Worn tyres will result in an immediate fail on your motorcycle MOT. Enough said!

What Causes Tyre Wear?

Ideally, tyres wear reasonably evenly across their entire surface.

In practice, this is often not the case.

The riding most commuters and casual riders do means that the treads closer to the tyre wall will wear out more slowly than those in the centre.

This is because we rarely lean into our turns knee-down with the edge treads in direct contact with the road.

Tyre Pressure

Overinflation and underinflation are the primary causes of unnecessary, uneven tyre wear.

These will often manifest in a ‘squaring off’ off the top of the tyre and can cause handling problems – buy a gauge and check your tyre pressure often.
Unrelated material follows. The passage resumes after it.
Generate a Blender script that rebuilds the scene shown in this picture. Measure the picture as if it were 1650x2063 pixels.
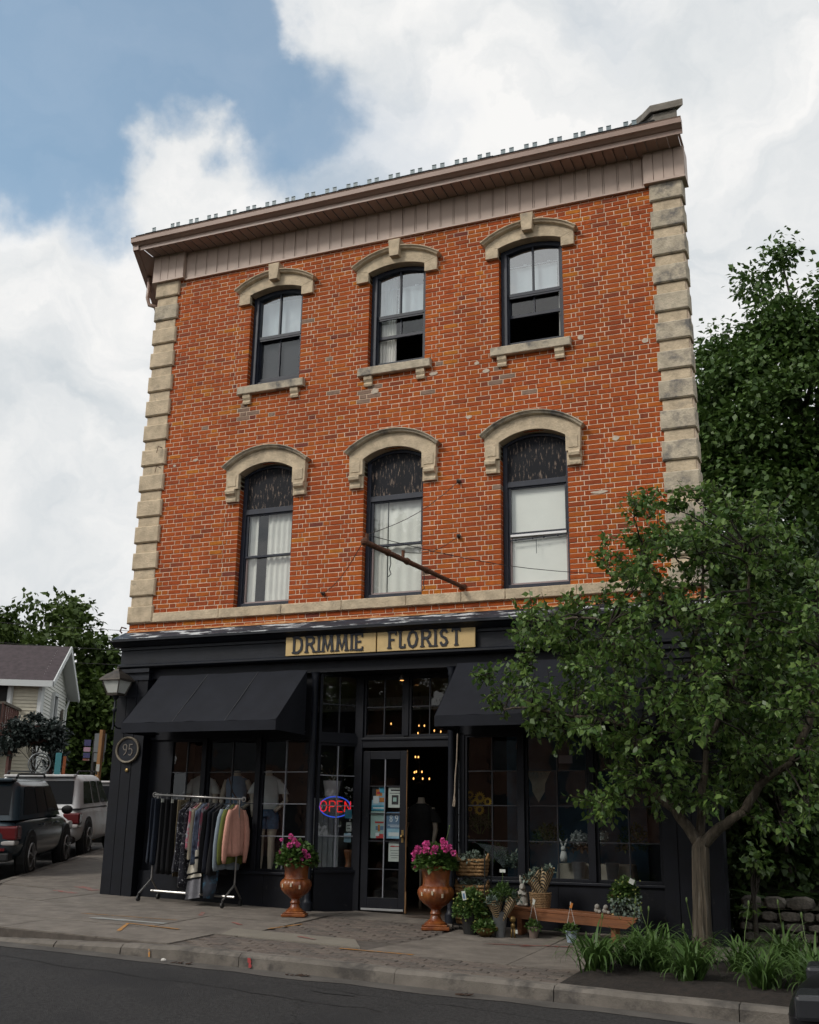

‘Scalping’ is where indents and pits form on the front tire and is usually caused by problems with the suspension.

Riding Style

Overloading your bike will also cause premature tyre wear, particularly if the weight is unevenly distributed.

Different riding surfaces significantly affect tyre wear. Riding on gravel can increase wear dramatically.

If you notice uneven wear on your tyres, point it out to your mechanic.


Something worth mentioning is that tyres should be used within five years of their manufacture date.

This is because oils in the rubber can dry out and deteriorate over time, reducing their grip.

A tyre might look brand new but not be road worthy due to age.

Every tyre has its manufacture date stamped on the tyre wall.


It’s essential to get this one right for safety and to stay on the right side of the law.

Once you’ve been riding a few years, you’ll know how long to expect from a tyre with your riding schedule.

Keep an eye on your tyres, consider investing in an inexpensive tread depth tool, and mention any uneven wear to your mechanic as soon as you notice it.